14 September 2010

14 September - Exaltation of the Holy Cross; Basil; Have Gun Will Travel

Weather: No rain on Holy Cross, no rain for six weeks (which hopefully will take us out of hurricane season).

The feast today, Exaltation or Triumph of the Holy Cross, commemorates the dedication of the Church of the Holy Sepulcher in Jerusalem in 335, in which was placed a portion of the Holy Cross of Our Lord found by Saint Helena; it also commemorates the recovery of the relic from the Persians, and its return to that church by Emperor Heraclius in 629.

According to the story, the Emperor carried the Cross back to Jerusalem, dressed in his best.  For some reason, though,  he stopped and could not move forward.

 The Bishop then told him that even though he carried the Cross, he did not resemble Our Lord, who wore no costly robes or jewels.  Heraclius then divested himself of his attire, and in penitential garb and barefoot, carried the Cross into Jerusalem.

Ways to celebrate this important Feast can be found here on Catholic Culture, including several recipes for Hot Cross Buns (normally seen on Good Friday, but equally good here).
The 'royal herb' Basil is associated with this day, as the story is that Saint Helena found the Cross after digging under a bed of basil.

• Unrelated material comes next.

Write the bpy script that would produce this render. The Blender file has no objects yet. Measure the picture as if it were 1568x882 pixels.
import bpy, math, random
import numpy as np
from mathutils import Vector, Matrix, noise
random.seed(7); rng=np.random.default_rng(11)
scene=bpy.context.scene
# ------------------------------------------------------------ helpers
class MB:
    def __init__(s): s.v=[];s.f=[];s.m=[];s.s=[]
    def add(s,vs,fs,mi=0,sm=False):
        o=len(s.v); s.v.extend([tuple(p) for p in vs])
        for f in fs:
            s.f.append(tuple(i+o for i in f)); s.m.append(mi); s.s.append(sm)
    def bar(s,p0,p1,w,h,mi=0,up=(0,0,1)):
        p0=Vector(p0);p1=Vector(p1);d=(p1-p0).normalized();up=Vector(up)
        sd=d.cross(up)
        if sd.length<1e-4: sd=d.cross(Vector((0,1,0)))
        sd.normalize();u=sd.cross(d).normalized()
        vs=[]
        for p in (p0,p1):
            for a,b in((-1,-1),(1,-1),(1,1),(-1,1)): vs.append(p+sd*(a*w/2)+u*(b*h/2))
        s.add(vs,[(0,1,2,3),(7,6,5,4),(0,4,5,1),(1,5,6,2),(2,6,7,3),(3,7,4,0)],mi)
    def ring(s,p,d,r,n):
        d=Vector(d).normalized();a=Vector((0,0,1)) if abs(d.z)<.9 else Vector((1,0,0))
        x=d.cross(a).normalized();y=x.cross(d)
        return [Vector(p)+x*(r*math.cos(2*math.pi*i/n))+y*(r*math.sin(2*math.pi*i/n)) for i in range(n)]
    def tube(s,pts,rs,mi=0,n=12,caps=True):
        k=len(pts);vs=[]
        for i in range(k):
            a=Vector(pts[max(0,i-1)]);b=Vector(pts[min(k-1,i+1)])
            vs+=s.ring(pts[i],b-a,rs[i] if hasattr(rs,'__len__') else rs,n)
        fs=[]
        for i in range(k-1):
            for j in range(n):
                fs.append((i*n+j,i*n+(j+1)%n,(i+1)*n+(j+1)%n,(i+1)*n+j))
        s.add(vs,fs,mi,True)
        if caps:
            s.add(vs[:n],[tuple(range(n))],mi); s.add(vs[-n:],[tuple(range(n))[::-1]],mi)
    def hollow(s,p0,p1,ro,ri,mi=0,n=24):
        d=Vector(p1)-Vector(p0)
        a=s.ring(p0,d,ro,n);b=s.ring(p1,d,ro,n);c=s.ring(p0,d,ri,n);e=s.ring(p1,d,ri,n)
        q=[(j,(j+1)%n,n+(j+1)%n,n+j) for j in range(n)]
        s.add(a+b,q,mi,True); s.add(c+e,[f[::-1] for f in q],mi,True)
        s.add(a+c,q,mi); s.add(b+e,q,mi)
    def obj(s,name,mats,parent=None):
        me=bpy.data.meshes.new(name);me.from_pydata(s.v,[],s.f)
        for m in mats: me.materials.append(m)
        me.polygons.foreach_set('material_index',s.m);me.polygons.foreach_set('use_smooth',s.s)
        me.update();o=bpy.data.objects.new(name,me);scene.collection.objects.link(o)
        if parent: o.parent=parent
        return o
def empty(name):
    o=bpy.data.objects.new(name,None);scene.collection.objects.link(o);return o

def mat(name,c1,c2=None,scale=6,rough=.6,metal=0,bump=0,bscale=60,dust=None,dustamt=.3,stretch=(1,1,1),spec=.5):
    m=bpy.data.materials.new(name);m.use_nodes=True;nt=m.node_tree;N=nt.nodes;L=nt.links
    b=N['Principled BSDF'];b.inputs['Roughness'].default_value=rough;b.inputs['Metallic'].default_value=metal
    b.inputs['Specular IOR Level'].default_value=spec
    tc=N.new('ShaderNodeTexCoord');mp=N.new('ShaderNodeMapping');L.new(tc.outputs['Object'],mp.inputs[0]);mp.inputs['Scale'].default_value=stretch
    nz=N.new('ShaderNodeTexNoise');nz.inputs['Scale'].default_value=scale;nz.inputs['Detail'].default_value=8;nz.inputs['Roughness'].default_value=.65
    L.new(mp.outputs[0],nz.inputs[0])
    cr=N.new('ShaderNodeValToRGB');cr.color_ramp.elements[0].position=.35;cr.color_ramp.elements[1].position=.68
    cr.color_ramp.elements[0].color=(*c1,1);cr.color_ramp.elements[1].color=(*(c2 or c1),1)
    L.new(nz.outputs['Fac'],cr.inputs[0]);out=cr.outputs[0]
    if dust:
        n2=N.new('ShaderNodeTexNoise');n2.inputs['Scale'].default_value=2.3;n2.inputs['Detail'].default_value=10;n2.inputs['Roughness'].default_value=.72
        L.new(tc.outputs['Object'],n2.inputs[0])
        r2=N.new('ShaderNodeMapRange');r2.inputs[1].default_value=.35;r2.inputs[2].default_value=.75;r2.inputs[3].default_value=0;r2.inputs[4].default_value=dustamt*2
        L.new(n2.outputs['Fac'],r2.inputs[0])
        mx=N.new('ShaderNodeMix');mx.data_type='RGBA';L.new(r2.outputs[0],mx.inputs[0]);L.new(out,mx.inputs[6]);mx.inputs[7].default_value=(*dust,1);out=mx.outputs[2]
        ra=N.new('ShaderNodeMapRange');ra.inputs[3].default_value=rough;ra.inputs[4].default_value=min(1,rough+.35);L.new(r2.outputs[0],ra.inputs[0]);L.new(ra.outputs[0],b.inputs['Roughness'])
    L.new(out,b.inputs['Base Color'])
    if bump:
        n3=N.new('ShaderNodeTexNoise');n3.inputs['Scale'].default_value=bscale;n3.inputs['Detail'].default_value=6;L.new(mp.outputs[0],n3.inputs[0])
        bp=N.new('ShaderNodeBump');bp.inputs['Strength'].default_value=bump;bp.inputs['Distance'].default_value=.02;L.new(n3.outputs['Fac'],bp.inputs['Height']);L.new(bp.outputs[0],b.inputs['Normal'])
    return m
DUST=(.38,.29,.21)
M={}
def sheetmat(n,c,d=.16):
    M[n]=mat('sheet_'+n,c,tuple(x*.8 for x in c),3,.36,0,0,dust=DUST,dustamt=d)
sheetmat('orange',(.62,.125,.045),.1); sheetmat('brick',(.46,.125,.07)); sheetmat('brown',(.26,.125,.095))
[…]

When next you plan your garden, make sure you have basil plants next to your tomatoes.  The basil protects the tomatoes, and gives them a good flavor.  It is a tender plant, and doesn't usually survive North American winters, so treat it like an annual - start the seeds indoors and plant them when the ground has warmed.

(Don't let your plants get to the flowering point seen here. If you want to keep more flavor in the leaves (and you do), pinch off the seed heads as soon as they show up.

Pots of basil set around the patio, or on the table, repel flies, and sometimes mosquitoes as well.

The easiest recipe is sliced tomatoes dressed with a little olive oil and a sprinkling of chopped basil. (Basil and tomatoes just go together)

Make BASIL BUTTER by mixing 1/2 cup of softened butter and 3 teaspoons fresh chopped basil.  This can be frozen, and pieces sliced off as needed.  Vary it by adding garlic and/or a little lemon juice.
Use it to dress pasta or vegetables.

There are any number of PESTO recipes; here's an easy one:

2 cups washed fresh basil
3 cloves of garlic
(optional: 4 tablespoons of pine nuts.  Many people are allergic to nuts, so I leave them out.)
1/2 cup olive oil
1/2 cup grated Parmesan

Using a pestle, grind and mash the basil and garlic (and nuts if you use them) into a paste in a mortar; add olive oil a tablespoon at a time, alternating with a tablespoon of Parmesan, blending well each time.  Season with salt and pepper - or not.

Or go the easy route and put all ingredients except the Parmesan into a blender, and pulverize until it is a paste; add the Parmesan and blend again briefly. Season - or not.

In 1957, the television series, Have Gun, Will Travel premiered on CBS and continued for six seasons.  The half-hour show starred Richard Boone as "Paladin", the champion-for-hire, who used his weapons as a last resort, always preferring to find a peaceable way (or at least, a less life-threatening way) to settle a conflict.

The best website for the show can be found here.
(there are more candles hiding behind the ones you see)

Also, today is my younger sister's birthday.

"And the greatest of these is Charity."

Again, her 29th (and I hope she doesn't admit to anything more, because I am five years older).

Happy birthday, Sis!  And many, many more!